Wee Kirk/small churches

Just a quick post tonight–I’m really tired and my head is spinning from a day of getting caught up on emails and orders after being away. Just wanted to let the faithful know where we’ve been and why I didn’t post anything this week. Ahh, there are some great books sitting here–the stack growing more precarious each day–but can’t write about them now.
For the past several days, Beth and I journeyed to Western PA for the annual Wee Kirk conference. Wee Kirk is Scottish (I guess) or Presbyterianese, at least, for Small Church. This retreat is organized by a Pennsylvania team funded in part by Presbyterians for Renewal and is an event we look forward to each year. It serves pastors and lay leaders of small and struggling congregations and offers workshops–from stewardship issues to youth ministry and all kinds of other congregational matters–customized for the wee kirk. And, you should know, most chuches in America are on the smallish size. The mega-church is a rare beast; the larger tall steeple church not at all the norm, either. Mid-to-small is the average, despite what the PR image is. These guys and gals we worked with are the salt of the very earth.
Of course our book display showed off our regular fare: Reformed theology, the missional church, charistmatic renewal, contemplative theology and spiritual formation, social justice, cultural engagement, social action, racial reconciliation and all kinds of stuff about worship, liturgical renewal, congregational life, church conflict, preaching, Christian education and other studies of routine parish stuff. Although our website and blog posts often feature Kingdom visions for laypeople serving God in the marketplace or sensing vocation or thinking Christianly about pop culture and the like (there’s that Kuyperian perpsecitve, again) we DO stock tons of stuff about church life and congregational development, parish life and church leadership. Too many to list here, but we have a very extensive selection.
We featured a whole table of helpful resources written specifically for the smaller congregations (like, for instance, Single Digit Youth Groups or O For a Dozen Tongues to Sing, about small church choirs, obviously.) There really are a good fifteen or so excellent titles like this, from doing pastoral care in smaller congregations to classic Lyle Schaller stuff like Small Congregation, Big Potential or the new and cleverly-titled The Small Church At Large by Robin J. Trebilcock which is about how smaller congregations can do global thinking and mission outreach. Our friend Phil Olson (a small church pastor and ESA staffer) who co-wrote, with Ron Sider & Heidi Unruh, Churches That Make a Difference (a book I’ve blogged about before) was there. He reminds us that this book, about wholistic, evangelical, urban outreach not only examines larger congregations doing full-orbed ministry, but that several of the model parishes they studied were, actually quite small. But small or not, they combined word and deed with relevance and faithfulness to good effect. So he helped us plug that Hearts & Minds fav, too.
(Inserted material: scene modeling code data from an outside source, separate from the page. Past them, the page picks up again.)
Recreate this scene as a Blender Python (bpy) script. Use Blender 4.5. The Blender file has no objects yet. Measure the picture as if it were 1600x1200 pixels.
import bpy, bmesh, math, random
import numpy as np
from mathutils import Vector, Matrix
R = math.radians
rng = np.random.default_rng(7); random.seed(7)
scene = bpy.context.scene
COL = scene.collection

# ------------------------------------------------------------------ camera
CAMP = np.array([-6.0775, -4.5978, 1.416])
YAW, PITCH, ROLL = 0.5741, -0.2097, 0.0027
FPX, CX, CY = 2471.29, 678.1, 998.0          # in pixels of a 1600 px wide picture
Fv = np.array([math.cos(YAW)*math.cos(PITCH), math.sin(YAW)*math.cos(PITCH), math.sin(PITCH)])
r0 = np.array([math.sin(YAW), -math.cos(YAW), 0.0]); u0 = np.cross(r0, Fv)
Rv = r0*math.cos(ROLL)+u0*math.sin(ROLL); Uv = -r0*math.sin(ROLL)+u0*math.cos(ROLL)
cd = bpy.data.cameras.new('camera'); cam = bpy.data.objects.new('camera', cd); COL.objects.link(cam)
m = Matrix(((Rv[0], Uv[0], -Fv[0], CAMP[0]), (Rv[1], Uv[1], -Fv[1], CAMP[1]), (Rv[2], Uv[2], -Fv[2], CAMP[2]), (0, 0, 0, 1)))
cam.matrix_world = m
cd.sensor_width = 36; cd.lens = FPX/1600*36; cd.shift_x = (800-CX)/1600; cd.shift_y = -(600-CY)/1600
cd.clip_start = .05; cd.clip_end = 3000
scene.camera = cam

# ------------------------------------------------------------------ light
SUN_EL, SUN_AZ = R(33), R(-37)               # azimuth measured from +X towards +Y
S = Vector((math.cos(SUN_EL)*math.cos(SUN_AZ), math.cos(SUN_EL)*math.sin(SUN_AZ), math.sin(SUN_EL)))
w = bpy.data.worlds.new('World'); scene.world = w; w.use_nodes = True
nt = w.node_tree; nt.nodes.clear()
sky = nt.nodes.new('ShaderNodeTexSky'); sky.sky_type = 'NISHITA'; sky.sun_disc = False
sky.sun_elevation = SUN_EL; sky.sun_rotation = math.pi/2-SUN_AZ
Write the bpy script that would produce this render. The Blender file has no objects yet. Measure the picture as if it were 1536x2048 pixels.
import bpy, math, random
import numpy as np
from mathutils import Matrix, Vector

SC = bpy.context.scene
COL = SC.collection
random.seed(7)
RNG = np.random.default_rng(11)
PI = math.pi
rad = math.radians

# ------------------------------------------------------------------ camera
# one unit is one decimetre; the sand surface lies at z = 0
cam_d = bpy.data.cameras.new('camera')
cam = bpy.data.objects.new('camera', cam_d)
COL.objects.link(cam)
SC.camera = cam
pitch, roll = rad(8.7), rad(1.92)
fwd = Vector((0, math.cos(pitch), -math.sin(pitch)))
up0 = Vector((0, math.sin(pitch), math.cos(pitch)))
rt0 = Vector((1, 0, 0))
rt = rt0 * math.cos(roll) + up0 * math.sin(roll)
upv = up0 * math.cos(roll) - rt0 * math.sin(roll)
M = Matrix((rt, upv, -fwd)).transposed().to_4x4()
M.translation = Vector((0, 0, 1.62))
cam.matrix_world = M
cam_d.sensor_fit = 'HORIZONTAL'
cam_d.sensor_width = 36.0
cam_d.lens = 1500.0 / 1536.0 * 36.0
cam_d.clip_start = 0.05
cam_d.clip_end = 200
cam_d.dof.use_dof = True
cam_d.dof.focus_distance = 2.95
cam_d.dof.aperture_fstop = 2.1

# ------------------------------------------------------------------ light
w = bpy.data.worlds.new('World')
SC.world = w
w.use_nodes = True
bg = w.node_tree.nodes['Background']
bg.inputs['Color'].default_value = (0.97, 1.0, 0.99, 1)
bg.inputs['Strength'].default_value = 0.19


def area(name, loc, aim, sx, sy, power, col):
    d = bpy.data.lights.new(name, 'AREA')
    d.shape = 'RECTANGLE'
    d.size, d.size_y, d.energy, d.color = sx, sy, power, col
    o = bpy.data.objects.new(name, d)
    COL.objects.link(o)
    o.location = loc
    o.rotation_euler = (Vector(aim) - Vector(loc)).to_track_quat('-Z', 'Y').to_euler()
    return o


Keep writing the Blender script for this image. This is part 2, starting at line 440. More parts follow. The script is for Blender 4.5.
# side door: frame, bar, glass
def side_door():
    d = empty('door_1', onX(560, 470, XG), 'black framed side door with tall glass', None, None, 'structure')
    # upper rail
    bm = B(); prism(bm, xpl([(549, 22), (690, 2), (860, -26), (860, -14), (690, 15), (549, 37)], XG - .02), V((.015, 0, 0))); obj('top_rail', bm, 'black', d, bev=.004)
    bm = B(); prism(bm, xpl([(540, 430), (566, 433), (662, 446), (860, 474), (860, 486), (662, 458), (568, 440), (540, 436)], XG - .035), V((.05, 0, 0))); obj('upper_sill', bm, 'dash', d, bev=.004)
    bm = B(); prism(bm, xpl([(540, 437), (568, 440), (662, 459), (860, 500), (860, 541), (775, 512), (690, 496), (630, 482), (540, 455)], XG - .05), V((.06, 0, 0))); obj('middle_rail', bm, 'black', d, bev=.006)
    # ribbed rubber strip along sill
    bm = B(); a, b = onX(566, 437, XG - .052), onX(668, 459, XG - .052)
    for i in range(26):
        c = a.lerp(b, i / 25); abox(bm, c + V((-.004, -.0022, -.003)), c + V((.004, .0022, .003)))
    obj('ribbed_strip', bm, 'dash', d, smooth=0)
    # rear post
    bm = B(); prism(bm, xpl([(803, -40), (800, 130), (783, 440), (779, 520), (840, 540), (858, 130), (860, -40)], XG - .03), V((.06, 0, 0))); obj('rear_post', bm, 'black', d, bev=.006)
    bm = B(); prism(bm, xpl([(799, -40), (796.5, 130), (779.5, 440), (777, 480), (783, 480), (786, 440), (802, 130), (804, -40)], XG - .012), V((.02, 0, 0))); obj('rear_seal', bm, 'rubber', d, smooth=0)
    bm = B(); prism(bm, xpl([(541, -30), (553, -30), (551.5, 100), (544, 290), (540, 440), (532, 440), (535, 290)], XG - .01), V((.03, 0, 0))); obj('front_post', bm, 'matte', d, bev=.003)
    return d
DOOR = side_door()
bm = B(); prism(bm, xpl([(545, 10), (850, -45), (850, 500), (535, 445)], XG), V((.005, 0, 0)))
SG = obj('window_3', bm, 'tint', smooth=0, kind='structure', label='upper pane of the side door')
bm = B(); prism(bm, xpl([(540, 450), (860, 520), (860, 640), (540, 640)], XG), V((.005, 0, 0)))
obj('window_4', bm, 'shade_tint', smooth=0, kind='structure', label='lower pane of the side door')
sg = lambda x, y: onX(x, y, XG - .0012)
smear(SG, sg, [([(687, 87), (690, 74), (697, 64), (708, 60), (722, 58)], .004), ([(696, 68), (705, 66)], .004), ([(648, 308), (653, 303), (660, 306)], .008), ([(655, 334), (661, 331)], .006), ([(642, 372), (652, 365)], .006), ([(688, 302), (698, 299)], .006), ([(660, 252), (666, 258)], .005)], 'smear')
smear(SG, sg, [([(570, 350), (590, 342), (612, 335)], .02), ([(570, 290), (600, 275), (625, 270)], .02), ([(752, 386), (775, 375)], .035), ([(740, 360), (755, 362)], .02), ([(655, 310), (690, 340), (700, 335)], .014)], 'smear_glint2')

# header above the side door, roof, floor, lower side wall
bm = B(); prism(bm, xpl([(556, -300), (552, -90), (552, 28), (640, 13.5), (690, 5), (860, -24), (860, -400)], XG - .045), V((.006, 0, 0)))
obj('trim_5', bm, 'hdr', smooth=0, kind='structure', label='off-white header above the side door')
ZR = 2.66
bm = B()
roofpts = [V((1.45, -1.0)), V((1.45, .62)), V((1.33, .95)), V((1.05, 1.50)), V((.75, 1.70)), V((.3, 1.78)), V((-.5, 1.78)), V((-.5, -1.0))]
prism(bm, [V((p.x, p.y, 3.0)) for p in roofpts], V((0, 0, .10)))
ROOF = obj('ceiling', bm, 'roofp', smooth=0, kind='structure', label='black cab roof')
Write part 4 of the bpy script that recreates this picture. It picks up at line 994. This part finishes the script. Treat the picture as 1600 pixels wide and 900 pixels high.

And, we did some showing off of our “sense of place” kind of books; sold some Wendell Berry (yeah!) essays and novels, an important new book by Fortress Press called Sustainable Agriculture: A Christian Ethic of Gratitude by Mark Graham, and other titles about small towns, rural life, doing ministry in the country life setting, blue collar ministry and good books of essays on appreciating creation (do you recall my blog posts about Holdfast late this summer?) Fewer big city churches, I’d say, have members who hunt or farm or live close to the land, so those kind of books are nice to show off at the Wee Kirk event (even though not all small churches are rural.) We think these kinds of books resonate with more rural folk and is an example of contextualizing the gospel. Thank goodness there are books for nearly everybody, Christian resources for living into the reign of God in any setting.
And thank God that the small town churches, the rural farmers, the weary wee kirk leaders are not ignored. This event is a good, good thing and we were pleased and honored to play a small part.